Глухой хор монахов из подземелья, многокопытный топот, мягкий удар колокола, нежный медный вальс, под который уходит конница Чарноты, лязганье, стук, страдальческий вой бронепоезда и могильная тишина, нежные голоса поющих телефонов и оглушительный их треск, ария безумного Германа из “Пиковой дамы” и “странная симфония” Константинополя, в которой “Светит месяц” сплетается с турецкими напевами, теноровые крики продавцов лимонов и вторящие им басы разносчиков буйволиного молока, залихватские марши гармоней и тихие капли падающей воды, шарманочная “Разлука”, голос муэдзина, летящий с минарета, и хор, распевающий песню о Кудеяре-атамане, – все это многоголосие было призвано передать бесконечный спектр жизни, раздвинуть границы “эмигрантского” сюжета до эпических пределов.

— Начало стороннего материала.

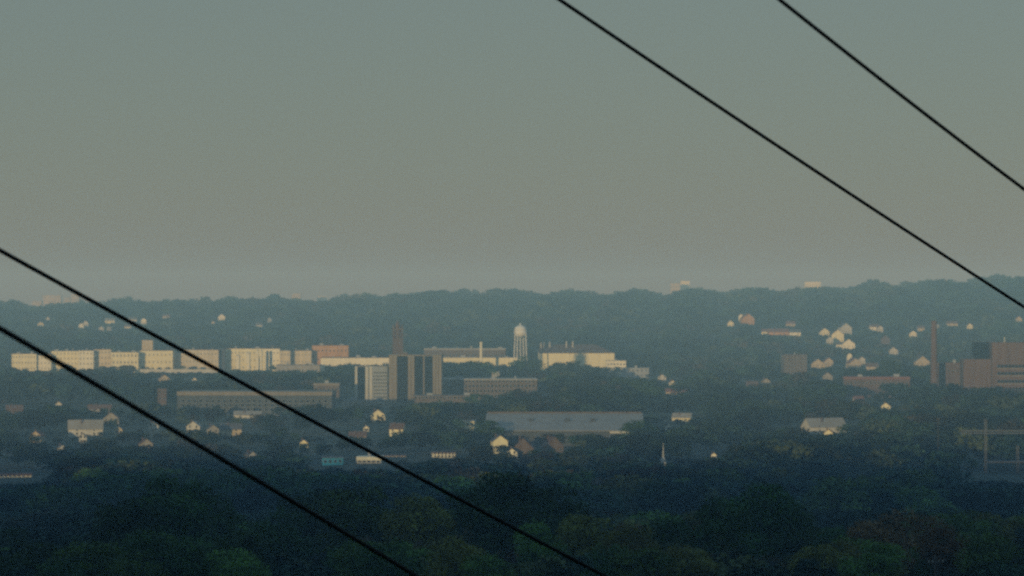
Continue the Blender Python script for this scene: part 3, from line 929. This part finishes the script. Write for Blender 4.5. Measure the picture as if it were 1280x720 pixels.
def brick_office():
    D = 2950.0
    m = D / F
    X0, X1 = 1240, 1345
    cx = wx((X0 + X1) / 2, D)
    w = (X1 - X0) * m
    g = ghf(cx, D + 15)
    top = wz(428, D) - g
    t = thing('brick_office', 'brown brick office building with ribbon windows and dark rooftop block', 'office building', (cx, D + 15, g), math.radians(0))
    hw = w / 2
    MB().box(-hw, hw, -15, 15, -4, top - 0.6).build('wall', M['dull_brick'], t)
    MB().box(-hw - 0.2, hw + 0.2, -15.2, 15.2, top - 0.6, top).build('roof', M['dull_brick'], t)
    X = lambda p: (p - (X0 + X1) / 2) * m
    for py in (455.5, 464.5, 474.5, 484):
        z = wz(py, D) - g
        wb = MB().box(X(1246.5), X(1343), -15.2, -15.01, z - 3.4, z).build('window_band', M['glass'], t)
        MB().box(X(1246), X(1343.5), -15.5, -15.02, z - 4.2, z - 3.41).build('sill', M['tan_concrete'], wb)
        mu = MB()
        xa, xb, ny = X(1246.5), X(1343), 22
        pts, fs = [], []
        for k in range(ny + 1):
            xx = xa + (xb - xa) * k / ny
            for zz in (z - 3.4, z - 3.1, z - 0.3, z):
                pts += [(xx - 0.25, -15.3, zz), (xx + 0.25, -15.3, zz)]
        for k in range(ny + 1):
            for j in range(3):
                i0 = k * 8 + j * 2
                fs.append((i0, i0 + 1, i0 + 3, i0 + 2))
            if k < ny:
                for j in (0, 2):
                    i0 = k * 8 + j * 2
                    fs.append((i0 + 1, i0 + 8, i0 + 10, i0 + 3))
        mu._add(pts, fs)
        mu.build('glazing_frame', M['dull_brick'], wb)
    z1 = wz(449, D) - g
    MB().box(X(1205), X(1239.6), -12, 12, -4, z1).build('side_wing', M['dull_brick'], t)
    MB().box(X(1219), X(1235), -9, 8, z1 + 0.01, wz(427.5, D) - g).build('rooftop_block', M['glass'], t)
    MB().lathe([(0.35, top), (0.25, top + 4.5), (0.05, top + 5.2)], 8, c=(X(1257.5), -6)).build('mast', M['white'], t)
    clear(1240, 1290, 428, 490, D)
    clear(1217, 1240, 427, 452, D)


brick_office()


def gantry():
    D = 1800.0
    m = D / F
    x = wx(1250, D)
    g = ghf(x, D)
    t = thing('steel_gantry', 'pale steel gantry frame with stacked white decks among dark trees', 'gantry', (x, D, g), math.radians(0))
    X = lambda p: (p - 1250) * m
    Z = lambda p: wz(p, D) - g
    for px, pt in ((1232, 524), (1272, 557), (1302, 530)):
        for dy in (-3, 3):
            MB().box(X(px) - 0.22, X(px) + 0.22, dy - 0.22, dy + 0.22, -2, Z(pt)).build('post', M['gantry_steel'], t)
    b = MB()
    for dy in (-3.6, 3.6):
        b.box(X(1200), X(1310), dy - 0.15, dy + 0.15, Z(542.0), Z(541.2))
    b.box(X(1200), X(1310), -3.3, 3.3, Z(541.9), Z(541.4))
    n = 24
    for dy in (-3.6, 3.6):
        b.box(X(1200), X(1310), dy - 0.15, dy + 0.15, Z(538.6), Z(538.0))
        for k in range(n):
            xa, xb = X(1200) + (X(1310) - X(1200)) * k / n, X(1200) + (X(1310) - X(1200)) * (k + 1) / n
            b.tube([(xa, dy, Z(540.9) if k % 2 else Z(538.3)), (xb, dy, Z(538.3) if k % 2 else Z(540.9))], 0.09, 5)
    b.build('top_beam', M['gantry_steel'], t)
    MB().box(X(1234), X(1310), -4, 4, Z(578), Z(576.4)).build('deck', M['gantry_steel'], t)
    MB().box(X(1238), X(1310), -4.6, 4.6, Z(596), Z(593.5)).build('deck', M['white'], t)
    MB().box(X(1229), X(1308), -6, 5, -2, Z(599)).build('base_shed', M['white'], t)
    rb = MB()
    for k in range(14):
        xx = X(1230) + k * 2.4
        rb.box(xx - 0.06, xx + 0.06, -5.9, -5.78, Z(600.5), Z(598))
    rb.box(X(1230), X(1230) + 32, -5.93, -5.75, Z(598.2), Z(597.8))
    rb.build('railing', M['white'], t)
    clear(1226, 1285, 524, 608, D)
    clear(1200, 1285, 538, 544, D)


gantry()


def pole(name, label, px, ptop, D, arm=True, vis=720):
    x = wx(px, D)
    g = ghf(x, D)
    h = wz(ptop, D) - g
    t = thing(name, label, 'utility pole', (x, D, g), math.radians(25))
    MB().lathe([(0.17, -1.5), (0.11, h)], 10).build('post', M['wood'], t)
    if arm:
        ca = MB().box(-1.2, 1.2, -0.19, -0.12, h - 1.0, h - 0.85).build('crossarm', M['wood'], t)
        for xx in (-1.05, -0.5, 0.5, 1.05):
            MB().lathe([(0.05, h - 0.85), (0.07, h - 0.72), (0.03, h - 0.62)], 8, c=(xx, -0.155)).build('insulator', M['offwhite'], ca)
    clear(px - 3, px + 3, ptop, vis, D)


pole('utility_pole', 'wooden utility pole with crossarm rising among rusty trees on the near slope', 1169, 694, 410)
pole('utility_pole', 'faint tall pole standing beside the pale steel gantry beam', 1172.5, 522, 1790, True, 541)

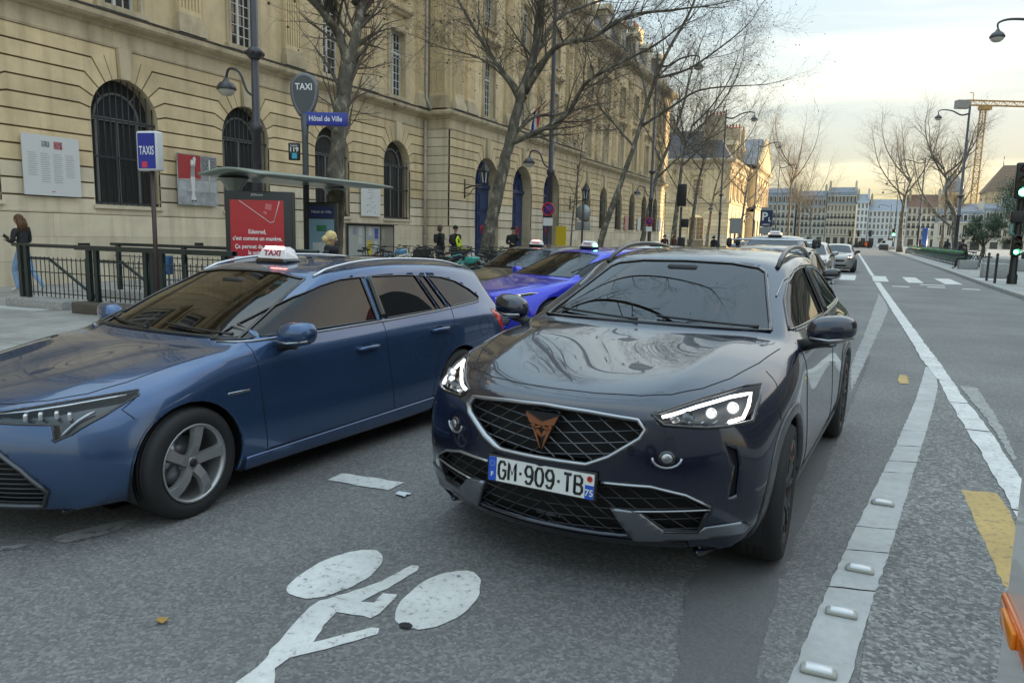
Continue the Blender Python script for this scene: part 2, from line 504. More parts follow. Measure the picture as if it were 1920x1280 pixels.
# band with road studs, in cast segments with gaps between them
BL = [(-.13, 2.35), (-.097, 2.588), (-.039, 3.03), (.005, 3.388), (.094, 4.023), (.217, 4.906), (.397, 6.118), (.705, 8.381), (.98, 10.767)]
BR = [(.06, 2.4), (.092, 2.681), (.189, 3.382), (.315, 4.23), (.458, 5.308), (.627, 6.55), (.80, 7.80), (.959, 9.089), (1.09, 10.6)]
def on_line(P, y):
 for (a, b), (c, d) in zip(P[:-1], P[1:]):
  if b <= y <= d: return lerp(a, c, (y - b) / (d - b))
 return P[-1][0] if y > P[-1][1] else P[0][0]
band = empty('studded_line', (0, 0, 0))
tag(band, 'broad worn white line with raised reflective studs beside the crossover', 'road marking')
cuts = [2.3, 3.52, 4.02, 4.38, 5.55, 5.86, 6.35, 6.9, 8.3, 9.1, 10.7]
for a, b in zip(cuts[:-1], cuts[1:]):
 g_ = random.choice((.002, .003, .010))
 pts = [(on_line(BL, a + g_), a + g_), (on_line(BR, a + g_ + .05), a + g_ + .05), (on_line(BR, b - g_ + .05), b - g_ + .05), (on_line(BL, b - g_), b - g_)]
 flat('line_segment', rough(pts, .004, .05), W_FAINT if a < 1 else worn_paint('band_paint', (.50, .50, .485), .36, 20.) if 'band' not in MATS else MATS['band'], .0055, parent=band)
 if 'band' not in MATS: MATS['band'] = bpy.data.materials['band_paint']
for (x, y) in [(.288, 4.833), (.155, 3.768), (.08, 3.269), (.01, 2.764)]:
 e = MB().rbox((x, y, .014), (.125, .055, .022), .018).build('stud_base', mat('stud_frame', (.35, .34, .31), .5), band)
 MB().rbox((x, y, .024), (.095, .048, .020), .009).build('stud_reflector', mat('stud_white', (.72, .73, .74), .25, coat=.5), e)
def line_pieces(name, L, R, ycuts, m, label):
 o = empty(name, (0, 0, 0)); tag(o, label, 'road marking')
 for a, b in zip(ycuts[:-1], ycuts[1:]):
  pts = [(on_line(L, a), a), (on_line(R, a), a), (on_line(R, b), b - .02), (on_line(L, b), b - .02)]
  flat('line_segment', rough(pts, .010, .12), m, .009, parent=o)
 return o
line_pieces('lane_line', [(.996, 3.5), (.991, 5.12), (1.008, 6.078), (1.0, 7.219), (.995, 8.375), (1.02, 9.661), (.96, 11.669), (.982, 12.787), (.953, 17.431), (.905, 32.)],
   [(1.13, 3.5), (1.135, 4.93), (1.152, 5.986), (1.183, 7.32), (1.156, 8.301), (1.155, 9.625), (1.166, 11.172), (1.153, 12.699), (1.135, 17.947), (1.10, 32.)],
   [3.6, 5.1, 6.4, 7.2, 8.4, 9.7, 10.6, 11.5, 13.2, 17.5, 22., 27., 32.3], W_PAINT, 'bright white lane line running up the middle of the street')
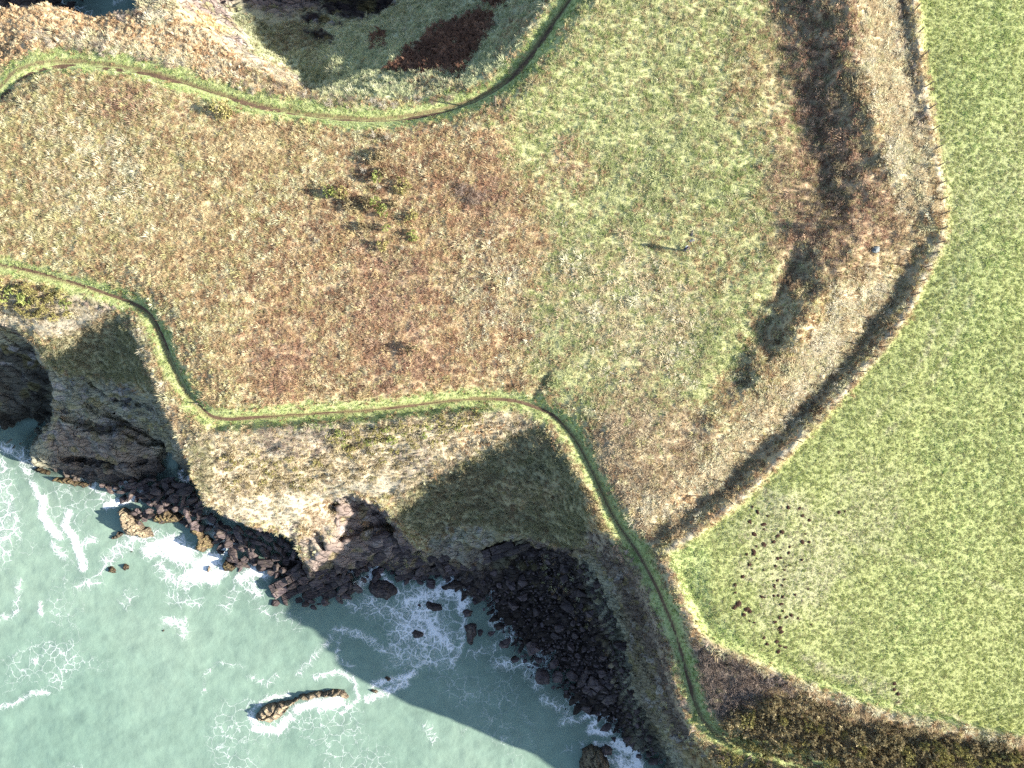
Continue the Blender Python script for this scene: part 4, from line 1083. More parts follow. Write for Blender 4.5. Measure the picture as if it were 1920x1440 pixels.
def sea_rock(name, label, poly, ztop, mat, edge=.5, rough=.5, ridge=None, tilt=(0, 0), cat='rock', zbase=-22.6, grid=.14):
    """a rock built up over its outline: flank, top, tilt and strata ridges"""
    cx = sum(p[0] for p in poly) / len(poly); cy = sum(p[1] for p in poly) / len(poly)
    zm = .5 * (ztop + SEA)
    w = [U(p[0], p[1], zm)[:2] for p in poly]
    ox, oy, _ = U(cx, cy, zm)
    w = np.array(w) - (ox, oy)
    x0, y0 = w.min(0) - .7; x1, y1 = w.max(0) + .7
    gx = np.arange(x0, x1, grid); gy = np.arange(y0, y1, grid)
    X, Y = np.meshgrid(gx, gy)
    sd = seg_dist(X + (fbm2((X + ox) / .6, (Y + oy) / .6, 7, 3) - .5) * .6, Y + (fbm2((X + ox) / .6, (Y + oy) / .6, 8, 3) - .5) * .6, [tuple(p) for p in w] + [tuple(w[0])])
    ins = inpoly(X, Y, [tuple(p) for p in w])
    sd = np.where(ins, sd, -sd)
    h = ztop - SEA
    prof = 1 - np.exp(-np.clip(sd, 0, 9) / edge)
    z = SEA - .35 + (h + .35) * prof + np.where(sd < 0, sd * 2.2, 0)
    z += (X * tilt[0] + Y * tilt[1]) * prof
    if ridge is not None:
        a, per, amp = ridge
        q = (X * math.cos(a) + Y * math.sin(a)) / per + fbm2((X + ox) / 1.5, (Y + oy) / 1.5, 3, 3) * 1.2
        z += (np.abs((q % 1) - .5) * 2 - .6) * amp * np.clip(prof * 1.4, 0, 1)
        q2 = (-X * math.sin(a) + Y * math.cos(a)) / (per * 1.9) + fbm2((X + ox) / 1.1, (Y + oy) / 1.1, 4, 3) * .9
        z -= np.clip(1 - np.abs((q2 % 1) - .5) * 9, 0, 1) * amp * 1.2 * prof
    z += (fbm2((X + ox) / .9, (Y + oy) / .9, 5, 4, .6) - .5) * rough * np.clip(prof * 1.5, .2, 1)
    z = np.maximum(z, zbase)
    ny, nx = X.shape
    V = np.stack([X, Y, z], -1).reshape(-1, 3); V[:, 2] -= SEA
    idx = np.arange(ny * nx).reshape(ny, nx)
    q = np.stack([idx[:-1, :-1], idx[:-1, 1:], idx[1:, 1:], idx[1:, :-1]], -1).reshape(-1, 4)
    keep = V[q][:, :, 2].max(1) > zbase - SEA + .05
    o = mesh_obj(name, V, q[keep].tolist(), mat)
    o.location = (ox, oy, SEA)
    tag(o, label, cat)
    return o

sea_rock("sea_rock", "pale pointed rock beside the breaking surf, rising to a sharp northern tip", [(214, 957), (228, 951), (245, 968), (262, 984), (280, 998), (285, 1010), (262, 1013), (240, 1009), (224, 1004), (220, 985)], -18.9, M_ROCK_PALE, .5, .5, (.9, .5, .28), (-.05, .08))
sea_rock("sea_rock", "small ragged pinkish rock at the foot of the pale pointed rock", [(204, 1012), (210, 998), (222, 992), (232, 1000), (224, 1008), (212, 1014)], -20.3, M_ROCK_PALE, .35, .6, (.3, .4, .3))
sea_rock("sea_rock", "mottled brown and yellow rock just east of the pale pointed rock", [(280, 968), (290, 956), (312, 954), (338, 964), (345, 972), (322, 985), (300, 987), (284, 981)], -19.2, M_ROCK_BROWN, .5, .8, (.5, .45, .25))
sea_rock("sea_rock", "knobbly weed-brown rock with two humps above the whitest surf", [(349, 992), (360, 983), (375, 987), (382, 1003), (397, 1014), (396, 1030), (374, 1040), (359, 1030), (364, 1012), (350, 1003)], -19.2, M_ROCK_BROWN, .45, .9, (1.2, .5, .25))
sea_rock("sea_rock", "small sunlit brown rock at the west end of the long dark ledge", [(410, 1060), (420, 1049), (436, 1052), (446, 1064), (432, 1076), (414, 1073)], -20.0, M_ROCK_BROWN, .4, .6, (.6, .5, .2))
sea_rock("sea_rock", "low brown rock at the far left below the western cliff", [(54, 880), (72, 875), (94, 884), (90, 893), (70, 891)], -20.1, M_ROCK_BROWN, .4, .5, (.2, .5, .15))
sea_rock("sea_rock", "long golden brown rock in the sunlit water under the western cliff", [(88, 905), (102, 892), (140, 897), (167, 910), (152, 918), (118, 913)], -19.9, M_ROCK_BROWN, .45, .6, (.3, .5, .2))
sea_rock("sea_rock", "dark half-drowned rock, the more westerly of two west of the surf", [(198, 1066), (206, 1058), (218, 1066), (216, 1077), (203, 1076)], -20.5, M_ROCK_BROWN, .35, .5)
sea_rock("sea_rock", "dark half-drowned rock, the more easterly of two west of the surf", [(222, 1068), (230, 1057), (242, 1060), (242, 1070), (228, 1073)], -20.3, M_ROCK_BROWN, .35, .5)
sea_rock("sea_rock", "tiny orange brown rock tip just off the surf", [(240, 1036), (246, 1032), (249, 1038), (242, 1042)], -20.4, M_ROCK_PALE, .25, .3)
sea_rock("sea_rock", "small pinkish rock tip awash in the white surf", [(384, 1070), (392, 1058), (396, 1068), (388, 1078)], -20.3, M_ROCK_PALE, .25, .3)
sea_rock("sea_rock", "big round weed-dark rock standing off the blocky ledge", [(682, 1102), (690, 1090), (710, 1084), (735, 1090), (749, 1108), (745, 1122), (725, 1131), (698, 1126), (685, 1115)], -19.9, M_ROCK_DARK, .9, .6)
sea_rock("sea_rock", "two-lobed dark rock amid the shaded lace of foam", [(795, 1128), (806, 1124), (816, 1130), (830, 1134), (832, 1146), (812, 1150), (798, 1144)], -20.2, M_ROCK_DARK, .45, .4)
sea_rock("sea_rock", "oval dark rock at the southern rim of the shaded foam", [(764, 1186), (780, 1179), (796, 1184), (795, 1196), (776, 1200)], -20.3, M_ROCK_DARK, .45, .4)
sea_rock("sea_rock", "upright oblong dark rock between foam and boulder beach", [(868, 1176), (880, 1168), (895, 1172), (894, 1196), (884, 1216), (872, 1208), (872, 1190)], -20.1, M_ROCK_DARK, .45, .4)
sea_rock("sea_rock", "dark rock where the foam reaches the boulder beach", [(862, 1152), (876, 1140), (888, 1146), (886, 1160), (868, 1164)], -20.3, M_ROCK_DARK, .4, .4)
sea_rock("sea_rock", "dark crag between the ring of foam and the foam sheet", [(822, 1104), (850, 1086), (880, 1094), (888, 1108), (862, 1106), (838, 1110)], -20.0, M_ROCK_DARK, .4, .6)
sea_rock("sea_rock", "dark low rock in the lace of foam near the two-lobed rock", [(778, 1132), (786, 1128), (792, 1138), (784, 1146)], -20.5, M_ROCK_DARK, .35, .3)
sea_rock("sea_rock", "reddish rock tip in foam at the shadow's edge, nearer the beach", [(714, 1272), (726, 1266), (740, 1272), (730, 1282)], -20.3, M_ROCK_PALE, .3, .5)
sea_rock("sea_rock", "reddish rock tip in foam, west of its twin at the shadow's edge", [(690, 1298), (700, 1290), (712, 1296), (704, 1304)], -20.4, M_ROCK_PALE, .3, .5)
sea_rock("sea_rock", "tiny reddish rock awash in open green water", [(300, 1184), (308, 1176), (313, 1184), (305, 1190)], -20.6, M_ROCK_PALE, .25, .3)
sea_rock("sea_rock", "craggy rock at the bottom edge where the shaded surf breaks", [(1086, 1450), (1092, 1412), (1110, 1402), (1130, 1412), (1142, 1430), (1150, 1460), (1110, 1470)], -18.9, M_ROCK_PALE, .5, .9, (.4, .6, .4))
sea_rock("sea_rock", "sea-washed dark rock at the foot of the eastern cliff by the surf", [(1120, 1408), (1138, 1398), (1152, 1408), (1150, 1420), (1130, 1420)], -20.1, M_ROCK_DARK, .4, .4)

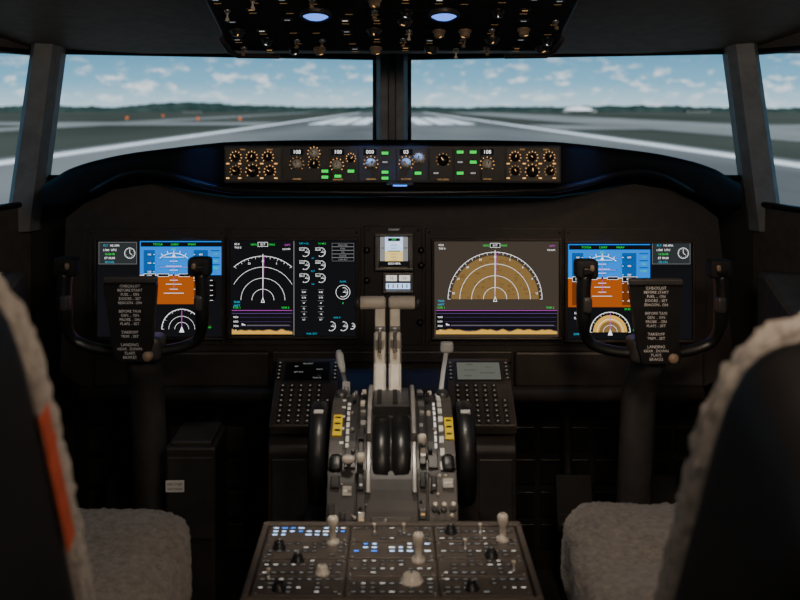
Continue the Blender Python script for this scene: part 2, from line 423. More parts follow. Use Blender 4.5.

В “Беге” использован целый ряд сюжетных мотивов и ходов, подсказанных книгами Слащова. История с контрразведчиками, грабящими под занавес режима все, что возможно и невозможно (“умирающий строй всегда пользуется такими гадинами”, – формулирует Слащов); характер отношений с главнокомандующим, ревнующим к популярности талантливого генерала; появление в войсках епископа Вениамина, пытающегося организовать крестный ход (“в храбрость этого пастыря плохо верилось”); ореол “спасителя Крыма”, “последней надежды России” (“надо помнить, что фронт держится только Слащовым, воины его любят и ему лишь одному верят, а вся мерзость тыла его лишь одного боится” – этот курсив сделал сам Слащов, приводя реальный документ времени) – все это в той или иной мере вошло в булгаковскую пьесу. Первая фраза Хлудова: “.Запятая. Но Фрунзе обозначенного противника на маневрах изображать не пожелал” – почти буквально повторяет язвительную тираду Слащова: “Красные же не захотели изображать обозначенного противника”.